Mayor-elect de Blasio begins the transition process

The transition between New York City mayors has begun and public input is welcomed.

Within hours of winning his landslide election as New York City’s 109th mayor, current Public Advocate Bill de Blasio launched TransitionNYC—a transition process that will pave the way for the mayor-elect to hit the ground running upon inauguration on January 1, 2014.

The public face of this process is online, at, where the public has been invited to contribute ideas, volunteer and apply for jobs on de Blasio’s transition team, and message him directly about concerns.

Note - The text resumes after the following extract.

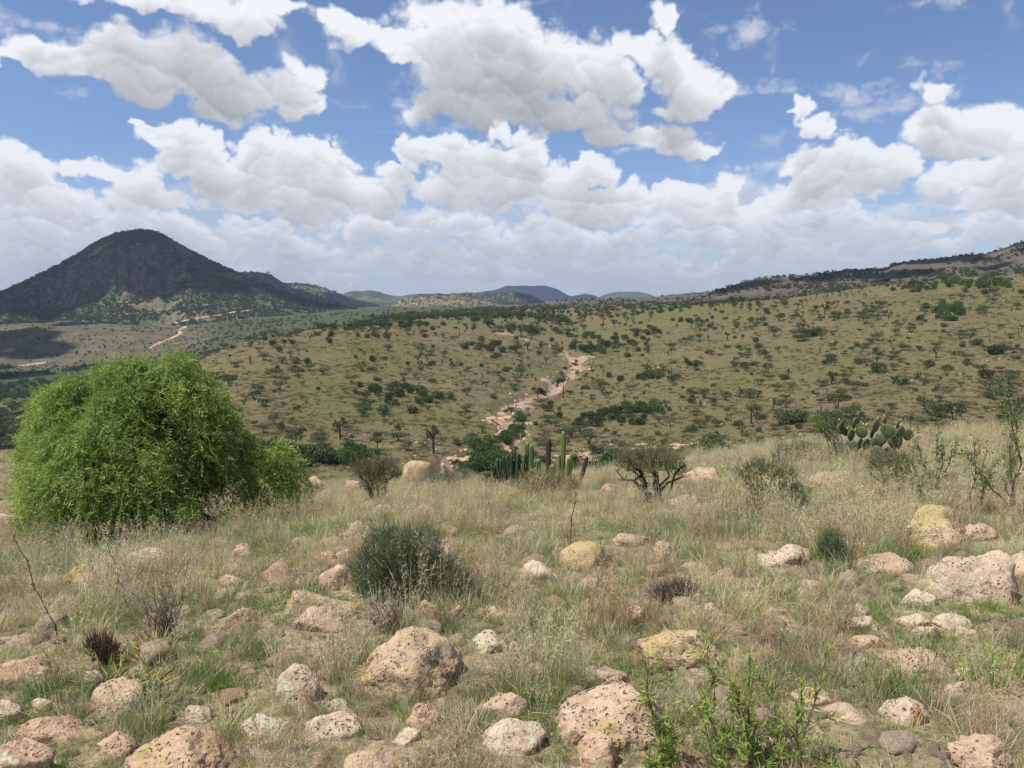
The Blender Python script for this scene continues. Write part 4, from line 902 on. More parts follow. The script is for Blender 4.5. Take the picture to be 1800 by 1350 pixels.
# left, right, top row, bottom row, kind, tint, yellow, pale, orange, label
ROCKS = [
 (610,812,1118,1226,'point',TAN,.55,.35,.6,'large pinkish tan rock with a leaning peak, yellow specks and a pale green lichen patch'),
 (742,815,941,1002,'dome',PINK,.0,.15,.1,'round pink dome of rock just right of the big dark green shrub'),
 (1579,1722,880,968,'dome',TAN,.50,.1,.3,'biggest boulder on the right, light tan with bright yellow lichen down its left side'),
 (1690,1750,916,952,'lumpy',PINK,.0,.1,.1,'low pinkish rock leaning against the right foot of the biggest boulder'),
 (1633,1788,962,1062,'round',PALE,.30,.25,.2,'pale whitish boulder with a dark hollow low in its face, before the biggest boulder'),
 (1762,1850,964,1022,'round',TAN,.1,.1,.1,'tan boulder cut off by the right edge, beside the pale hollowed boulder'),
 (1503,1603,971,1009,'dome',TAN,.1,.1,.1,'flat domed tan rock alone in grass left of the pale hollowed boulder'),
 (1320,1428,956,1000,'lumpy',PALE,.0,.1,.2,'two-humped pale rock in mid slope, left of the flat domed tan rock'),
 (1126,1268,1102,1176,'dome',YEL,.55,.15,.2,'broad mound of rock crusted all over with dull yellow lichen behind the leafy green stems'),
 (985,1165,1221,1322,'dome',PINK,.42,.3,.2,'large rounded pink rock with a yellow rim of lichen along its top edge'),
 (232,412,1306,1390,'dome',RED,.45,.0,.5,'large reddish rock with yellow spots cut off by the bottom edge'),
 (-10,98,1313,1385,'block',PINK,.1,.3,.1,'rough pink rock in the bottom left corner'),
 (48,165,1254,1305,'block',RED,.0,.1,.1,'flat-topped reddish rock above the bottom left corner'),
 (155,248,1203,1262,'block',TAN,.25,.0,.6,'squarish tan rock with orange lichen below the dark slab'),
 (148,196,1179,1212,'slab',GREYR,.0,.0,.0,'small dark grey slab tilted up beside the yellow-tipped agave'),
 (113,182,990,1026,'slab',YEL,.8,.0,.1,'dark rock with a bright yellow lichen cap in front of the pepper tree'),
 (612,722,1321,1375,'block',PINK,.3,.1,.2,'rock split by a crack at the bottom edge of the picture'),
 (538,636,1259,1298,'block',PALE,.0,.35,.3,'pale flat rock with a pinkish face below the peaked rock'),
 (424,508,1261,1300,'dome',GREYR,.0,.75,.0,'grey-green lichened dome of rock left of the pale flat rock'),
 (486,566,1172,1236,'round',PALE,.0,.5,.2,'whitish rock half hidden in grass left of the peaked rock'),
 (838,925,1212,1266,'lumpy',PINK,.15,.1,.2,'pitted pink rock right of the peaked rock, in bright green grass'),
 (850,958,1279,1330,'round',PALE,.1,.4,.5,'pale rock with an orange left end under the pitted pink rock'),
 (1005,1086,1297,1356,'block',RED,.0,.3,.1,'rough reddish block at the bottom in front of the large rounded pink rock'),
 (498,628,1034,1082,'slab',YEL,.42,.0,.2,'long yellowish rock just left of the big dark green shrub'),
 (512,606,1068,1112,'dome',PINK,.15,.0,.5,'pink rock below the long yellowish rock'),
 (562,636,989,1040,'round',PINK,.0,.1,.0,'plain pink rock touching the left side of the big dark green shrub'),
 (588,628,962,988,'round',PINK,.0,.1,.0,'small pink rock up behind the left side of the big dark green shrub'),
 (548,592,968,992,'block',RED,.0,.0,.0,'small reddish rock left of a pink one behind the big dark shrub'),
 (980,1080,949,1006,'dome',YEL,.5,.0,.6,'rock with an orange-yellow lichen crest in the middle of the slope'),
 (918,986,981,1030,'block',PALE,.0,.45,.0,'holey pale rock left of the orange-crested rock'),
 (1074,1142,934,964,'lumpy',PINK,.2,.0,.2,'pink rock behind and right of the orange-crested rock'),
 (1138,1194,943,992,'round',TAN,.0,.2,.1,'tan rock right of the orange-crested rock'),
 (724,772,1054,1090,'round',RED,.0,.0,.0,'reddish rock below the big dark green shrub'),
 (778,818,1066,1094,'block',PINK,.0,.5,.0,'small pink rock with one pale lichen spot below the pink dome'),
 (843,908,1064,1090,'dome',PINK,.0,.2,.0,'low pink rock right of the one with a pale lichen spot'),
 (1098,1150,1061,1096,'round',PINK,.0,.1,.3,'pink rock left of the dead dark cushion plant'),
 (1212,1272,1058,1090,'dome',PALE,.0,.6,.0,'rock mottled with pale lichen below the dead dark cushion plant'),
 (700,766,802,846,'block',TAN,.55,.3,.0,'upright boulder with bright yellow lichen standing on the crest left of the cacti'),
 (524,572,834,862,'block',YEL,.45,.2,.0,'yellowish broken rock on the crest right of the pepper tree'),
 (606,638,844,866,'round',RED,.0,.0,.0,'small reddish rock on the crest left of the grey bush'),
 (655,702,884,908,'round',PINK,.0,.1,.0,'pink rock at the foot of the grey bush on the crest'),
 (711,748,867,884,'dome',TAN,.0,.1,.0,'flat tan rock below the yellow upright boulder'),
 (1196,1274,820,852,'lumpy',YEL,.3,.1,.0,'wide tan rock on the crest right of the spreading acacia'),
 (1393,1492,827,858,'lumpy',RED,.1,.0,.9,'long orange rock on the crest below the prickly pear'),
 (1342,1378,837,858,'round',TAN,.0,.0,.3,'tan rock on the crest left of the long orange rock'),
 (1172,1238,869,890,'slab',PINK,.1,.1,.0,'flat pink rock at the foot of the spreading acacia'),
 (1078,1098,879,896,'round',PALE,.0,.4,.0,'small white stone left of the spreading acacia'),
 (1055,1100,848,866,'dome',PINK,.0,.1,.0,'pinkish stone on the crest right of the cactus group'),
 (1583,1638,1036,1068,'round',PALE,.15,.7,.2,'lichened whitish rock below the flat domed tan rock'),
 (1493,1538,1061,1084,'block',PALE,.0,.3,.0,'small whitish rock left of the lichened whitish rock'),
 (1484,1538,1082,1110,'round',PALE,.0,.2,.0,'round cream rock standing over a reddish one'),
 (1573,1638,1080,1108,'block',PALE,.0,.2,.0,'cream rock in the middle of the cluster of pale stones'),
 (1600,1656,1098,1132,'block',PALE,.0,.4,.0,'whitest sharp-edged rock of the pale cluster'),
 (1643,1706,1084,1110,'block',PALE,.0,.3,.0,'flat cream rock at the right of the pale cluster'),
 (1674,1716,1100,1122,'block',TAN,.0,.3,.0,'tan stone below the flat cream rock'),
 (1498,1558,1116,1144,'round',RED,.0,.0,.2,'low reddish rock under the round cream one'),
 (1558,1656,1142,1186,'dome',TAN,.2,.0,.5,'smooth brown-tan rock with orange edge right of the leafy green stems'),
 (1673,1718,1177,1192,'slab',PALE,.0,.3,.0,'thin pale slab right of the brown-tan rock'),
 (1548,1642,1231,1278,'block',PALE,.0,.2,.9,'pale rock with an orange stain on its left face'),
 (1437,1520,1238,1272,'dome',PALE,.25,.3,.0,'pale rock with one yellow spot among the leafy green stems'),
 (1393,1468,1211,1242,'round',TAN,.2,.1,.0,'tan rock behind the yellow-spotted pale one'),
 (1660,1706,1200,1230,'round',PINK,.0,.0,.3,'pink rock above the orange-stained pale rock'),
 (1676,1768,1298,1372,'lumpy',PINK,.0,.2,.2,'big rough pink rock in the bottom right'),
 (1352,1402,1274,1345,'block',PALE,.0,.3,.2,'tall pale rock behind the leafy green stems at the bottom'),
 (1403,1448,1020,1036,'slab',PALE,.0,.3,.0,'thin pale slab in grass below the two-humped rock'),
 (1338,1396,1069,1084,'slab',GREYR,.0,.4,.0,'thin grey slab in mid slope'),
 (918,966,1168,1196,'round',PINK,.0,.1,.0,'pink rock between the peaked rock and the yellow-crusted mound'),
 (832,893,1114,1150,'round',PALE,.0,.7,.0,'rock covered in pale green lichen up right of the peaked rock'),
 (893,918,1130,1148,'round',PINK,.0,.1,.0,'small pink stone beside the pale green lichened rock'),
 (1024,1102,1172,1206,'round',TAN,.1,.1,.0,'tan rock above the large rounded pink rock'),
 (-20,42,1238,1278,'round',GREYR,.0,.5,.0,'grey lichened rock at the left edge'),
 (54,92,1230,1254,'round',PALE,.0,.1,.0,'small smooth pale rock near the left edge'),
 (-5,96,1158,1204,'lumpy',RED,.0,.2,.2,'low reddish rock at the left edge below the dry brush'),
 (384,436,1011,1034,'round',PINK,.0,.1,.0,'pink rock in dry grass in front of the pepper tree'),
 (396,462,1064,1100,'dome',PINK,.1,.1,.0,'broad pinkish rock sunk in grass left of the long yellowish rock'),
 (328,372,1243,1274,'round',PALE,.0,.6,.0,'small whitish lichened rock left of the grey-green dome'),
 (168,238,1294,1336,'round',RED,.0,.0,.1,'reddish rock sunk in grass left of the large reddish one'),
 (716,772,1240,1276,'lumpy',RED,.0,.0,.7,'rusty orange rock under the tail of the peaked rock'),
 (690,738,1286,1310,'block',PALE,.0,.3,.0,'small pale rock below the rusty orange one'),
 (568,612,1232,1254,'round',PALE,.0,.4,.0,'pale stone directly under the left foot of the peaked rock'),
 (1782,1840,812,842,'round',TAN,.0,.0,.1,'tan rock on the crest at the right edge'),
 (222,302,962,992,'lumpy',GREYR,.0,.3,.0,'grey rock in the shade of the pepper tree'),
 (408,452,955,980,'round',PINK,.0,.1,.0,'pink rock right of the pepper tree\'s foot'),
 (-10,34,900,924,'slab',PALE,.0,.1,.0,'pale slab at the left edge beyond the pepper tree'),
 (1215,1245,1120,1140,'round',TAN,.2,.1,.0,'small stone touching the yellow-crusted mound'),
 (1020,1060,1012,1040,'point',PALE,.2,.5,.0,'narrow upright whitish stone below the orange-crested rock'),
]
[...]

Lines of communication are also open on Twitter at @nyctransition.

“The challenges we face have been decades in the making and the problems we set out to address will not be solved overnight,” wrote de Blasio in an online statement. “TransitionNYC is a collaborative effort of hundreds of New Yorkers from all boroughs coming together to bring change to City Hall. . . We have a chance to build a city that works for all of us. . . I ask you to think big with me, and help write the Blueprint for Progress.”

Issues at the forefront of de Blasio’s agenda include child welfare, universal pre-kindergarten, public health, education access, affordable housing, public safety, economic development and policing tactics such as stop-and-frisk.

All of these issues are among the areas of expertise held by de Blasio’s TransitionNYC team leaders, Jennifer Jones Austin and Carl Weisbrod. TransitionNYC Executive Director Laura Santucci has worked with the Democratic National Committee and Deputy Executive Director Ursulina Ramirez has been senior policy advisor to de Blasio as public advocate.

Austin is the CEO and executive director of the Federation of Protestant Welfare Agencies and has served leadership roles in city agencies for children, civil rights and economic issues under Mayor Michael Bloomberg and former Attorney General Eliot Spitzer.

Weisbrod is partner of a real estate and economic consulting firm, and serves as chair of the nonprofit NYS Health Foundation and the NYC Outward Bound Schools. He is also director of the Lower Manhattan Development Corporation, the Trust for Governor’s Island, and the Convention Center Development Corporation.

De Blasio’s transition efforts also extend into events around the city, including Brooklyn.

Talking Transition is a two-and-a-half-week “open conversation” about the future of New York City that will include public events, activities and food.

From November 6 through 23, between 9 a.m. and 9 p.m., the public is invited to visit tents and collaborate. The main tent is in Manhattan at Canal Street and Sixth Avenue. A full schedule of events and locations can be found at

The Brooklyn Chamber of Commerce hosted the kickoff event, focusing the conversation on the borough’s rapidly growing technology and startup industries, dubbed the “Brooklyn Innovation Economy.” Featured panelists came from MakerBot Industries in DUMBO, Industry City Distillery, NYU-Poly in Downtown Brooklyn, Lumi Solair, Terreform ONE, and FC + Skanska Modular whose project list includes a structure in the Atlantic Yards.

“Brooklyn is booming and it is critical to introduce policies that support ‘makers’ who are spurring job and economic growth throughout New York City,” said Carlo Scissura, president/CEO of the Brooklyn Chamber. “People need to come out and make their voices heard as well as experience what is going on in Brooklyn.”